Bis dahin müsste dann aber die AfD so weit zurückgedrängt sein, dass für die Freidemokraten wieder Platz bleibt. Wie das passieren soll, weiß im Moment niemand. Das CSU-Rezept, alternativdeutscher zu sein als die AfD, war erkennbar falsch. In München trösten sie sich zwar damit, dass Merkels Ignorier-Methode ja auch nicht durchweg besser geklappt habe. Aber das ist für eine Partei mit historisch eingebautem Besserwisser-Komplex fast schon so etwas wie ein Schuldeingeständnis. Welches Rezept richtiger wäre, ist allerdings bisher auch keinem eingefallen. Das liegt nicht zuletzt an der AfD selbst: Das Nein zur Euro-Rettung halte die Partei zusammen, sagt Bosbach, aber dahinter versammele sich von Linkspopulisten über Bürgerliche bis zu Rechtspopulisten ein weites Feld unterschiedlicher Positionen. „Deswegen sind sie auch so schwer zu stellen.“ Trotzdem, findet der Nordrhein-Westfale, könne die CDU nicht weiter bloß so tun, als gäbe es die Lucke-Truppe nicht.

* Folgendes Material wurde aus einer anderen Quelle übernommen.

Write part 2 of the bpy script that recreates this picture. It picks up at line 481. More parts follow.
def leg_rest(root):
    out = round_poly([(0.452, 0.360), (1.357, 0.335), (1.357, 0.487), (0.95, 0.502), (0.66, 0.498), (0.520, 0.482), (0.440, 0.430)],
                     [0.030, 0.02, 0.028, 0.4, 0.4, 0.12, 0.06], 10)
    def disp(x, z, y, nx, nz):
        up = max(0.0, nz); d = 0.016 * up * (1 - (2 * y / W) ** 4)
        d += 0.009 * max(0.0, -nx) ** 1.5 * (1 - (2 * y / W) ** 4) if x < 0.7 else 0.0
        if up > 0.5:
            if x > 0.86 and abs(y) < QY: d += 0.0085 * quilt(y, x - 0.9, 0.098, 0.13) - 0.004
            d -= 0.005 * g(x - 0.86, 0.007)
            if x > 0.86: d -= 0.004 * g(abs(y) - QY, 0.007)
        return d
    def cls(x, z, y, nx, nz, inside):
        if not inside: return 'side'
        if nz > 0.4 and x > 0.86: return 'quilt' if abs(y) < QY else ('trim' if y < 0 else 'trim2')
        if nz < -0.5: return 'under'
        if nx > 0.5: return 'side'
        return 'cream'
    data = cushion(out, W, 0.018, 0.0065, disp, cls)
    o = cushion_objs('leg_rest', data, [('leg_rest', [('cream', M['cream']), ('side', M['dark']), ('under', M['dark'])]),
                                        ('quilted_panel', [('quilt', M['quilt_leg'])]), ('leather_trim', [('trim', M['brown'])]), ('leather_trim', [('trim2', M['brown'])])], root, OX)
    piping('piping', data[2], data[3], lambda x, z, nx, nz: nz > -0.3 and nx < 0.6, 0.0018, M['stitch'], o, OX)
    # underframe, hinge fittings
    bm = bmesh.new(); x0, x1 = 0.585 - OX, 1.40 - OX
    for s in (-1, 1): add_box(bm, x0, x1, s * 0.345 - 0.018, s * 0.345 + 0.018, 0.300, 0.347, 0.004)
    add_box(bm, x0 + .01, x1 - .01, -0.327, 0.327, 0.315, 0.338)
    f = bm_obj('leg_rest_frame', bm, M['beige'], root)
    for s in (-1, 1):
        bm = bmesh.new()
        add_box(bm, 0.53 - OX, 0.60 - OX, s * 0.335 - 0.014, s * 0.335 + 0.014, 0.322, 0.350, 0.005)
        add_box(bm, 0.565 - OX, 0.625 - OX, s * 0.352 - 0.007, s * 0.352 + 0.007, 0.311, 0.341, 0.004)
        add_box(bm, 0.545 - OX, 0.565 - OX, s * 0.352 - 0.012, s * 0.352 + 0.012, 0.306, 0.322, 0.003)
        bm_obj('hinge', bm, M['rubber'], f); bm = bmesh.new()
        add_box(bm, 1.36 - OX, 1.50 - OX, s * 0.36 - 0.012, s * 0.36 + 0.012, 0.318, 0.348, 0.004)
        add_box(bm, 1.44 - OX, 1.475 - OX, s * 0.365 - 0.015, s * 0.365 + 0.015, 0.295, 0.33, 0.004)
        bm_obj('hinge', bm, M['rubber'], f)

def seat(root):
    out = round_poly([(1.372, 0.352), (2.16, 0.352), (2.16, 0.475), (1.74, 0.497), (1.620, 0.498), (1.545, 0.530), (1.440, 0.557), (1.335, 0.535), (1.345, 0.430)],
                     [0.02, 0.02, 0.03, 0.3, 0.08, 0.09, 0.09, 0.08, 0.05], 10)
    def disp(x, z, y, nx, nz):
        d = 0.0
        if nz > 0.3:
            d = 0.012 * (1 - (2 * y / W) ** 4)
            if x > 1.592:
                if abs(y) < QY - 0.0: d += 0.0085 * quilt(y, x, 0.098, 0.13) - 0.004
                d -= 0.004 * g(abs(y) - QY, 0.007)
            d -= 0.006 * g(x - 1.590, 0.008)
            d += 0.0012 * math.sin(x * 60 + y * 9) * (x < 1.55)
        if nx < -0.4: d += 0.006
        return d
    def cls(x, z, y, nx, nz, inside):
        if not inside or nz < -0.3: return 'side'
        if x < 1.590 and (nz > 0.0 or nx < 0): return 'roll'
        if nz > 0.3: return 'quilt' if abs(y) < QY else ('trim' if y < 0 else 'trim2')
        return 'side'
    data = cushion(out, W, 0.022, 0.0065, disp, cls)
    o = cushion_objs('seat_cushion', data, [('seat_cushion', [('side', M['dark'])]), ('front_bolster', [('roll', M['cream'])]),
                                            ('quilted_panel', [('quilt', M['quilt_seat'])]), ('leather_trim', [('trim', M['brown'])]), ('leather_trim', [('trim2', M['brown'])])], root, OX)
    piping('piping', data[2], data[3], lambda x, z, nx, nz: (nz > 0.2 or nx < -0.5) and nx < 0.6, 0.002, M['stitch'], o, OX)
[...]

Für den Sachsen Tillich wird die Frage schon in wenigen Monaten konkret, ebenso für die Thüringer Kollegin Christine Lieberknecht. Dabei habe Tillich es leicht, der AfD abzuschwören, sagt ein Parteifreund aus dem Westen: „Der kommt auch mit Schwarz-Grün gut über die Runden.“ Aber wie lange in Thüringen der Abwehrwall halte, wenn dort Rot-Rot- Grün drohe?